Structural and Electronic Evolution in Sub-Degree to Few-Degree Twisted 2D Moiré Superlattices

Tuning the interlayer twist angle in bilayer graphene and transition metal dichalcogenides enables the realization of moiré superlattices with tunable periodicity. These twisted structures exhibit remarkable electronic properties originating from low-energy flat bands and complex atomic and lattice reconstructions. Following the discovery of strongly correlated insulating and superconducting states in systems such as twisted bilayer graphene (TBG) and twisted bilayer WSe₂ (TBWSe₂), moiré superlattices have garnered extensive attention as a versatile platform for studying emergent quantum phenomena.



At low twist angles, TBG and TBWSe₂ undergo pronounced lattice reconstruction, which locally alters atomic registry and significantly influences their electronic characteristics. In TBG, incommensurate moiré patterns evolve into commensurate domains below θ ≈ 2°, featuring enlarged AB/BA-stacked regions and reduced AA regions that form a triangular network of domain walls (DWs). Despite considerable theoretical and experimental progress, systematic investigations correlating lattice reconstruction with mechanical and electronic evolution across sub-degree to few-degree twist angles remain limited. Understanding atomic reconstruction at van der Waals interfaces offers a promising route for engineering and controlling moiré superlattice properties.
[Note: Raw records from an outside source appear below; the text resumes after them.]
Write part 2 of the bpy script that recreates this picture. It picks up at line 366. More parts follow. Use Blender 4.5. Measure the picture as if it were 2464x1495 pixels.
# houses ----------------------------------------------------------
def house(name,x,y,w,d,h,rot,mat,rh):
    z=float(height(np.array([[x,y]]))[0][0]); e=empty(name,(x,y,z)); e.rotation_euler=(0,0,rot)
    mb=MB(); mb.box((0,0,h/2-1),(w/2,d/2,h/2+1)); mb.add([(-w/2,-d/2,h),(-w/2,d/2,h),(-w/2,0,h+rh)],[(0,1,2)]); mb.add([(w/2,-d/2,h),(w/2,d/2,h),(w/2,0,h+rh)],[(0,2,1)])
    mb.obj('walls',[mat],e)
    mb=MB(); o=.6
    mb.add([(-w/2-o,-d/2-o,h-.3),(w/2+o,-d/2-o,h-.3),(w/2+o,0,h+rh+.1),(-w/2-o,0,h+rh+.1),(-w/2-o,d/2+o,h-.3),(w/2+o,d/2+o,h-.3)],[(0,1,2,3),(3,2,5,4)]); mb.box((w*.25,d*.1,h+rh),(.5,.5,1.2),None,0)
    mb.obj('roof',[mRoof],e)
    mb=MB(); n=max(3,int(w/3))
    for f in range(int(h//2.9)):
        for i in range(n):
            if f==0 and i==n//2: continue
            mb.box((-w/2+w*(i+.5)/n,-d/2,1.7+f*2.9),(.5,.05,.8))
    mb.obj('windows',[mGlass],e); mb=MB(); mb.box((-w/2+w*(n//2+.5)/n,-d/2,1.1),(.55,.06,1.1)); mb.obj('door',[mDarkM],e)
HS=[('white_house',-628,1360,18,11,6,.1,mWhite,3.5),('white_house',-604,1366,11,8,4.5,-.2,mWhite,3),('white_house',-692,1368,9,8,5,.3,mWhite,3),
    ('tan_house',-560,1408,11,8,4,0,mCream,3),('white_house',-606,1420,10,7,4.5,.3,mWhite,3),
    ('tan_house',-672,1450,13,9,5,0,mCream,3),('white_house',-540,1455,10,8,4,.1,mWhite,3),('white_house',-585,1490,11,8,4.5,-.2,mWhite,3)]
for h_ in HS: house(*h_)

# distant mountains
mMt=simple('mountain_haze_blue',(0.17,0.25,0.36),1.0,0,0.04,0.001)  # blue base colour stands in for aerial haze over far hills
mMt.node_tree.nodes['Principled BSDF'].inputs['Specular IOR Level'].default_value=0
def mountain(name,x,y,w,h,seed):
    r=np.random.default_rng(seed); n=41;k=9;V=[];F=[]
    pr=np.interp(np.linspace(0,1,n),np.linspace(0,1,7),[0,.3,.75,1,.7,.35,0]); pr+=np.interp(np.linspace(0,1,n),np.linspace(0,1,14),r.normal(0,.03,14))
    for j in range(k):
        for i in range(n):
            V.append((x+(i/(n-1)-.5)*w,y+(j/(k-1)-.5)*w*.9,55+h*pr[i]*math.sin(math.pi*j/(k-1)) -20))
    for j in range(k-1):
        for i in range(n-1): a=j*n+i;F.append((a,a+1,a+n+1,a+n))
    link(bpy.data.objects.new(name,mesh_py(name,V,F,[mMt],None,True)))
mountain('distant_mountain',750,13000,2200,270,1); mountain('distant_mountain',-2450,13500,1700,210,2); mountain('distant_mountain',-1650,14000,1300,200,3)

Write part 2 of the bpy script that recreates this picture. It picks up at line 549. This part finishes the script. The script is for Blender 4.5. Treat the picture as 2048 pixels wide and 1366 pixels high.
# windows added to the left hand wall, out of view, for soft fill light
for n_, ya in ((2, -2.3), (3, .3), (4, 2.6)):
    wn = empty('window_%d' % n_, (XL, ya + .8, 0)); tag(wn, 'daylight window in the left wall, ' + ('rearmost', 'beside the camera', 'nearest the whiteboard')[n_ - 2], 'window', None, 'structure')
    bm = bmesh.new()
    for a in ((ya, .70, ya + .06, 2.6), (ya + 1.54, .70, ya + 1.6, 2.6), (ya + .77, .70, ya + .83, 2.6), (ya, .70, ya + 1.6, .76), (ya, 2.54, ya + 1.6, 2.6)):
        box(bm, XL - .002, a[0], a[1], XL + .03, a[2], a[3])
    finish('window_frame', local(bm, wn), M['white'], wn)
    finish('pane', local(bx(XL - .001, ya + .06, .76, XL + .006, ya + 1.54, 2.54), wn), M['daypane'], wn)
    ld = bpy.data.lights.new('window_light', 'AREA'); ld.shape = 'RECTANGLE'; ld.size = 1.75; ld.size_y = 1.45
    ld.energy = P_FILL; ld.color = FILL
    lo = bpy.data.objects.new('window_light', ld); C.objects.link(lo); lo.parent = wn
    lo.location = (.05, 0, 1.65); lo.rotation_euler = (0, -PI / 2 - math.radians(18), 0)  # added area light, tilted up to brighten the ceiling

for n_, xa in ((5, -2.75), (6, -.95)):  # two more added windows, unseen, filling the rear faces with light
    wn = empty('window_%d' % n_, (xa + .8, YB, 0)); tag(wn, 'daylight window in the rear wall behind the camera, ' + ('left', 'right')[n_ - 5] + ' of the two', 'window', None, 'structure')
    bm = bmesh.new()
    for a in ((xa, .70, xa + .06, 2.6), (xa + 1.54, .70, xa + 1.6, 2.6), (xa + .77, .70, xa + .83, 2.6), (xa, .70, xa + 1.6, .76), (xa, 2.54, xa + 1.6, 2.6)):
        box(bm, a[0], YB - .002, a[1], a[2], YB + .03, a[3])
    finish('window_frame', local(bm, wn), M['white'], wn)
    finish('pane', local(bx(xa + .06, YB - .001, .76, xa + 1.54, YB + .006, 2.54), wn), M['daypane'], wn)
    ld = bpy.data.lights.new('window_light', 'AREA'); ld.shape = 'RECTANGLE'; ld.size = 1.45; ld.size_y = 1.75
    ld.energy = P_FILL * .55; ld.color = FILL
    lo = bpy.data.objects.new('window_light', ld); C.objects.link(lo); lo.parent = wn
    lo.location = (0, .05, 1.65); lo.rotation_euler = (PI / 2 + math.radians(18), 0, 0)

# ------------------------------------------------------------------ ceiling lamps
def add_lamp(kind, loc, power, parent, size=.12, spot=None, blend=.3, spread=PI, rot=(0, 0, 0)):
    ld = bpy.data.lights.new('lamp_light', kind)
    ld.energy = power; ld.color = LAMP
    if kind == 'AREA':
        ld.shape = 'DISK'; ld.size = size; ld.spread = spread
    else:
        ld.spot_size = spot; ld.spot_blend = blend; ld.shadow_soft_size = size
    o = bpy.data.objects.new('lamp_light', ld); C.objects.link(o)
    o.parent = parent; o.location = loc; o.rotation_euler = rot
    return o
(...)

In this work, we investigate the lattice reconstruction in TBG and TBWSe₂ across sub-degree to low twist angles. Using piezoresponse force microscopy under ambient conditions, we characterize the moiré periodicity and local lattice relaxation. We reveal how the periodicity of relaxed moiré superlattices scales with twist angle and elastic properties. While moderate twist angles produce a triangular DW network, sub-degree twists give rise to one-dimensional channels along DWs in TBG. Furthermore, we probe the local electronic properties of these moiré systems by fabricating transport devices at precisely defined regions, offering new insights into the interplay between lattice reconstruction and emergent electronic behavior.